- [WHAT THE TASK REQUIRES]: Exactly the lines from the opening of the records through the line containing "COL = sc.collection" should be copied, with both included.

[Records]
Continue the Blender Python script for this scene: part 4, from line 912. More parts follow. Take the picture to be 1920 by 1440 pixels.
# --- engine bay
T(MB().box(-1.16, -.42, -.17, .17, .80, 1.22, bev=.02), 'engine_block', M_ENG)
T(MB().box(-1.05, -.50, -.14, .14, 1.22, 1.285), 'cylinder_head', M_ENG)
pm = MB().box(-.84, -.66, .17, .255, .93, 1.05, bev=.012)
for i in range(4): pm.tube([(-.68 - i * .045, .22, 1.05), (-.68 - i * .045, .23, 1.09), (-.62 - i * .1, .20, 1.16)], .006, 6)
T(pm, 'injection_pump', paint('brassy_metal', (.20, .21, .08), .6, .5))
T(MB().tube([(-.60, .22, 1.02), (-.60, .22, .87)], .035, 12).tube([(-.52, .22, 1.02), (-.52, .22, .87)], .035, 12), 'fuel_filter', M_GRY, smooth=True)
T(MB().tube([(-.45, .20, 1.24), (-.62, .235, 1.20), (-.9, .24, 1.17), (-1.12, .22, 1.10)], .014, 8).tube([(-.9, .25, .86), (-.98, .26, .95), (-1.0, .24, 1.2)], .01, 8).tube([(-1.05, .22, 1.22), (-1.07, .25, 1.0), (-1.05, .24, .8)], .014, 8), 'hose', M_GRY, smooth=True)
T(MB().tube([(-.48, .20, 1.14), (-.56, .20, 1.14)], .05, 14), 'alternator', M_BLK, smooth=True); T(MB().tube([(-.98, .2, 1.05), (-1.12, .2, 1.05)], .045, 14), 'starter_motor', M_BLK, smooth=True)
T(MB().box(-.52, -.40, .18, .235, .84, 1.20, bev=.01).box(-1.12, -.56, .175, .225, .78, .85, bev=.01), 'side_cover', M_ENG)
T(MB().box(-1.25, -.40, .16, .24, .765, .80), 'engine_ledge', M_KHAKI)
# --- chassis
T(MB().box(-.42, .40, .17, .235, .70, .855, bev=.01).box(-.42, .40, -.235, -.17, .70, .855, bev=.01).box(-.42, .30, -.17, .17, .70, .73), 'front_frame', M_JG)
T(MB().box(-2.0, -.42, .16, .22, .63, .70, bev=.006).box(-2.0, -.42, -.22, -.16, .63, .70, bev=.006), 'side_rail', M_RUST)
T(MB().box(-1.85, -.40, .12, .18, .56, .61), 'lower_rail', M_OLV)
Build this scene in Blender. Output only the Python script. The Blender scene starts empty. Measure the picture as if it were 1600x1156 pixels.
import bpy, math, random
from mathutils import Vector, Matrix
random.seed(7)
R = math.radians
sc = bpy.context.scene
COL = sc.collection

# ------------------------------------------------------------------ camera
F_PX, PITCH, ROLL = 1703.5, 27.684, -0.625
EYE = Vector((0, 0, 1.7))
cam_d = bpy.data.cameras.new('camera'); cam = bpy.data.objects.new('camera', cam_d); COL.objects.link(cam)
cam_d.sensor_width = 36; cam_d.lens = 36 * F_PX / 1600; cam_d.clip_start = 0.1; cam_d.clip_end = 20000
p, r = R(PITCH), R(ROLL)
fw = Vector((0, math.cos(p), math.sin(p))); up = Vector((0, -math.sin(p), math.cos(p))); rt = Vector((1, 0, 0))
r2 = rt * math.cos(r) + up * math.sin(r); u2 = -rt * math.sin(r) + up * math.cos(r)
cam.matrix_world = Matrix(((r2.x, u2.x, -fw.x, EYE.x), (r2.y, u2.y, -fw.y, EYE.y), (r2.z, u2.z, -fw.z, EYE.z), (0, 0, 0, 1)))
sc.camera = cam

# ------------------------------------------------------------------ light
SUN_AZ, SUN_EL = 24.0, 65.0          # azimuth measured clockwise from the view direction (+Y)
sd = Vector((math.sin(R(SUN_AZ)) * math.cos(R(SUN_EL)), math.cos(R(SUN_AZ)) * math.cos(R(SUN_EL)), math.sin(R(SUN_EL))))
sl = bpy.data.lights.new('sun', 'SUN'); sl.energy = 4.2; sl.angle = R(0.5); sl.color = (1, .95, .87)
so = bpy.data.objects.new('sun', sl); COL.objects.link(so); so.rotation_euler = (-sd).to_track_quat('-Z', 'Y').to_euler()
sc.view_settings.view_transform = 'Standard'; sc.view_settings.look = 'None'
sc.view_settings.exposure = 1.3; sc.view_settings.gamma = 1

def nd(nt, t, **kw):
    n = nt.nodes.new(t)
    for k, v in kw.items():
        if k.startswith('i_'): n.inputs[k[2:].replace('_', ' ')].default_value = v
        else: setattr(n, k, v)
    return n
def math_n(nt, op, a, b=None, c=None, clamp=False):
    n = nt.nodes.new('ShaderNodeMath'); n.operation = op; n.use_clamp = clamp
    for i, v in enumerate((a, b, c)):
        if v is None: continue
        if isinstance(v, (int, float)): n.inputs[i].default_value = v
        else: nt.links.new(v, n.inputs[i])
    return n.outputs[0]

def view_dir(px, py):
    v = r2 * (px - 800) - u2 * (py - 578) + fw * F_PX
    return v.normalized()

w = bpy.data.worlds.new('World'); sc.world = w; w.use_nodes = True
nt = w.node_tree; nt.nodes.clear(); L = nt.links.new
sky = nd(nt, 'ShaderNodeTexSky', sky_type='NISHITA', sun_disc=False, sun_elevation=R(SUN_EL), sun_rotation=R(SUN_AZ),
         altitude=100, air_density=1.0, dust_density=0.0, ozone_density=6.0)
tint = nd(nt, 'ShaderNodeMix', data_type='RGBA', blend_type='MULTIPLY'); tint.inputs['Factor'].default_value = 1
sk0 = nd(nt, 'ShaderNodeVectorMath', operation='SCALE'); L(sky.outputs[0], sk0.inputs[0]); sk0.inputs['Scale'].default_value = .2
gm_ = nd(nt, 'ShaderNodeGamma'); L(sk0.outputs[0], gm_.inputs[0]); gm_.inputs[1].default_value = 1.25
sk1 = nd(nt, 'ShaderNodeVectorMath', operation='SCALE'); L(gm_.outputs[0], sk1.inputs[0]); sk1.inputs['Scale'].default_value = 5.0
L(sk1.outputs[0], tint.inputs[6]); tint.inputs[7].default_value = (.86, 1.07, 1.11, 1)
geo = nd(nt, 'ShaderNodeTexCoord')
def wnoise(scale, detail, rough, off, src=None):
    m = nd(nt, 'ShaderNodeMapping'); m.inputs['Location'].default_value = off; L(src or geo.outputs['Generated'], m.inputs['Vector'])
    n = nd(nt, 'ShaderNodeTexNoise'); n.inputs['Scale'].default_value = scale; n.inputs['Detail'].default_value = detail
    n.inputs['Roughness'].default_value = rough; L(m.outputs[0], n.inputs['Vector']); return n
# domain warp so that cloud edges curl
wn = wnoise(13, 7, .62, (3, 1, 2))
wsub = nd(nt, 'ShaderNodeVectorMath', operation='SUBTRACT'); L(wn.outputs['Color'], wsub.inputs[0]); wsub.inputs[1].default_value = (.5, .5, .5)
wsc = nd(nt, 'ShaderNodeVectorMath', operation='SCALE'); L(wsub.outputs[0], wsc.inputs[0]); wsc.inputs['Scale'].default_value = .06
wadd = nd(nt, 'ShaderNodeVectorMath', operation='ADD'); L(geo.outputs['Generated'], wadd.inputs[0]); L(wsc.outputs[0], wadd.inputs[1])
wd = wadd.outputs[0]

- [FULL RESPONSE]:
Continue the Blender Python script for this scene: part 4, from line 912. More parts follow. Take the picture to be 1920 by 1440 pixels.
# --- engine bay
T(MB().box(-1.16, -.42, -.17, .17, .80, 1.22, bev=.02), 'engine_block', M_ENG)
T(MB().box(-1.05, -.50, -.14, .14, 1.22, 1.285), 'cylinder_head', M_ENG)
pm = MB().box(-.84, -.66, .17, .255, .93, 1.05, bev=.012)
for i in range(4): pm.tube([(-.68 - i * .045, .22, 1.05), (-.68 - i * .045, .23, 1.09), (-.62 - i * .1, .20, 1.16)], .006, 6)
T(pm, 'injection_pump', paint('brassy_metal', (.20, .21, .08), .6, .5))
T(MB().tube([(-.60, .22, 1.02), (-.60, .22, .87)], .035, 12).tube([(-.52, .22, 1.02), (-.52, .22, .87)], .035, 12), 'fuel_filter', M_GRY, smooth=True)
T(MB().tube([(-.45, .20, 1.24), (-.62, .235, 1.20), (-.9, .24, 1.17), (-1.12, .22, 1.10)], .014, 8).tube([(-.9, .25, .86), (-.98, .26, .95), (-1.0, .24, 1.2)], .01, 8).tube([(-1.05, .22, 1.22), (-1.07, .25, 1.0), (-1.05, .24, .8)], .014, 8), 'hose', M_GRY, smooth=True)
T(MB().tube([(-.48, .20, 1.14), (-.56, .20, 1.14)], .05, 14), 'alternator', M_BLK, smooth=True); T(MB().tube([(-.98, .2, 1.05), (-1.12, .2, 1.05)], .045, 14), 'starter_motor', M_BLK, smooth=True)
T(MB().box(-.52, -.40, .18, .235, .84, 1.20, bev=.01).box(-1.12, -.56, .175, .225, .78, .85, bev=.01), 'side_cover', M_ENG)
T(MB().box(-1.25, -.40, .16, .24, .765, .80), 'engine_ledge', M_KHAKI)
# --- chassis
T(MB().box(-.42, .40, .17, .235, .70, .855, bev=.01).box(-.42, .40, -.235, -.17, .70, .855, bev=.01).box(-.42, .30, -.17, .17, .70, .73), 'front_frame', M_JG)
T(MB().box(-2.0, -.42, .16, .22, .63, .70, bev=.006).box(-2.0, -.42, -.22, -.16, .63, .70, bev=.006), 'side_rail', M_RUST)
T(MB().box(-1.85, -.40, .12, .18, .56, .61), 'lower_rail', M_OLV)
Build this scene in Blender. Output only the Python script. The Blender scene starts empty. Measure the picture as if it were 1600x1156 pixels.
import bpy, math, random
from mathutils import Vector, Matrix
random.seed(7)
R = math.radians
sc = bpy.context.scene
COL = sc.collection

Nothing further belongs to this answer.